Si l’on met de côté que pour chacun d’entre nous le véritable début des mêmes révolutions que nous avons déjà faites, et qu’il nous reste à faire, est d’abord le jour de notre naissance, ce compte repose sur deux opérations mathématiques fondamentales que l’école enseigne très tôt : une addition et une soustraction. Pour être plus précis, une addition qui est concomitamment une soustraction.
Car les années qui s’ajoutent en passant, sont aussi des années soustraites au temps que nous avons à vivre, et qu’il nous reste à vivre quand nous approchons inexorablement de sa fin.
Fêter chaque année civile qui se clôt et celle qui s’ouvre sans solution de continuité en dépit des festivités et des échanges de vœux, ou chaque anniversaire qui témoigne de notre naissance, et de notre persévérance à être, c’est aussi faire face à la réduction progressive de nos capacités à vivre ce temps qui reste, et l’approche de son terme.

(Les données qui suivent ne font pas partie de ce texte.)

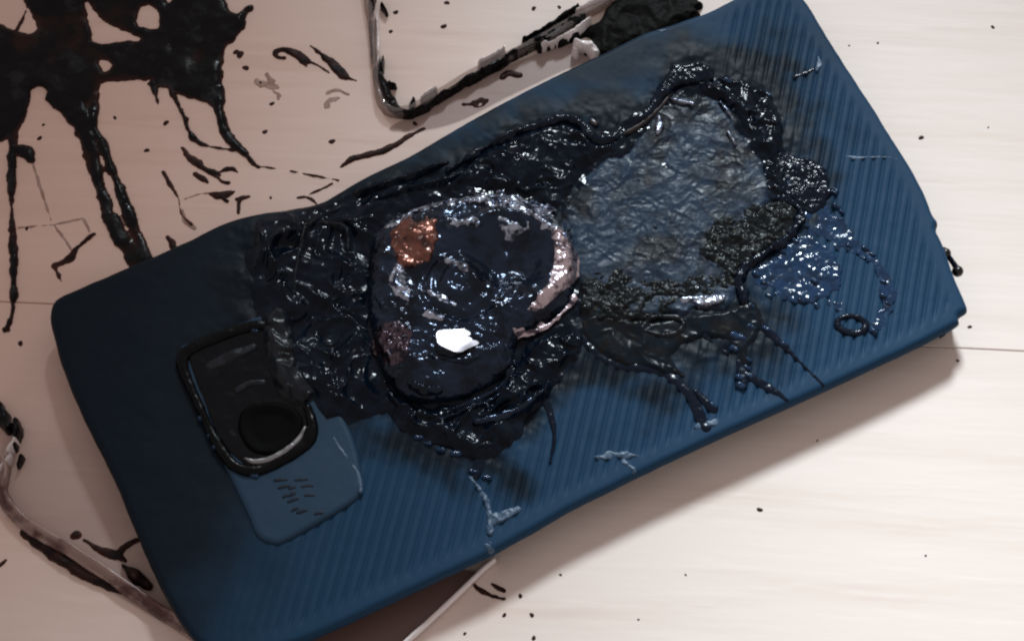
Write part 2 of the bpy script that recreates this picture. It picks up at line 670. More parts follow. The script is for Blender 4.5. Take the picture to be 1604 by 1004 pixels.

Un vœu, peut-être le plus cher, le plus honnête à l’égard de soi et de ses semblables, serait de faire en sorte que cette soustraction inexorable se fasse comme une opération sans retenue pour être pleinement vécue pour ce qu’elle est : un capital dont nous ne connaissons pas l’étendue, le seul capital qui vaille et avec lequel nous naissons inégalement pourvus, capital dont nous ne veillons pas toujours aux conditions de sa préservation, de son usage, de son accroissement, de sa persévérance, ni de sa dissolution, mais que nous pouvons partager avec d’autres, sans ambition d’appropriation du leur, ni d’en tirer profit pour nous même, ou en en tirant un profit faire qu’il ne les en ampute pas, ces autres que nous nous sommes choisis ou qui nous ont choisi, ou que les hasards des rencontres ont, sinon absolument choisi ,mais nous ont proposé ; en amitié au moins, en amour au plus fort, au pire en détestation.
Ces hasards ou ces choix qui nous ont faits ou défaits, qui nous ont révélé à nous-mêmes. Précieux toujours quand ils nous ont donné la révélation de ce que nous sommes, comme quand ils ont été la connaissance de ce que nous ne sommes pas.